Seems all the proofs I saw are by construction, what if the construction is so hard that one can not possibly construct it by hand. Is it possible to prove the homomorphism without having to construct it? That's why I have this question.
(The tag should be homomorphism but I can only choose an existing one)
Generally speaking, either the construction will be relatively simple and intuitive or the objects won't be isomorphic at all. There is a way to avoid explicit constructions in certain cases, though: that's what invariants are for. Informally speaking, an invariant is a "juice" that you squeeze out of an object that depends only on a certain structure of that object. If you squeeze different juices out of different objects, then the objects can't be the same (as in, equivalent under the notion of equivalence you're working with - isomorphic, homeomorphic, diffeomorphic, ...). On the other hand, getting the same "juice" from different objects doesn't always guarantee the objects are equivalent. This is wonderful to decide when two objects can be equivalent. What are explicit examples of this?
The dimension of a finite vector space is an algebraic invariant: it completely determines (up to isomorphism) its vector space structure, i.e, finite vector spaces with the same dimension are isomorphic. The Gaussian/sectional curvature is a geometric invariant (depends only on the geometrical structure of the manifold): objects (in that case manifolds) with different sectional curvatures are never isometric.
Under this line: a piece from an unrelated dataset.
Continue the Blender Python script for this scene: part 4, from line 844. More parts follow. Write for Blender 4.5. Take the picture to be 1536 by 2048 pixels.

In this case the curvature doesn't determine the geometric structure, though: there are surfaces with identical Gaussian curvatures which are not locally isometric. On the other hand, the Gaussian curvature is a geometrical invariant of surfaces of constant Gaussian curvature: two surfaces with the same constant Gaussian curvature are necessarily isometric. In this case, the "juice" you extracted was the curvature. Other examples: the fundamental group is a topological invariant - an homeomorphism must always preserve the fundamental group. But spaces with the same fundamental group need not be even homotopy equivalent. The Euler characteristic is a topological invariant that doesn't determine the topology of your space, but it is a topological invariant of compact orientable (or non orientable) surfaces which does determine topology in that case.
Finding algebraic invariants for even finite groups is pretty hard though, it's actually a research topic.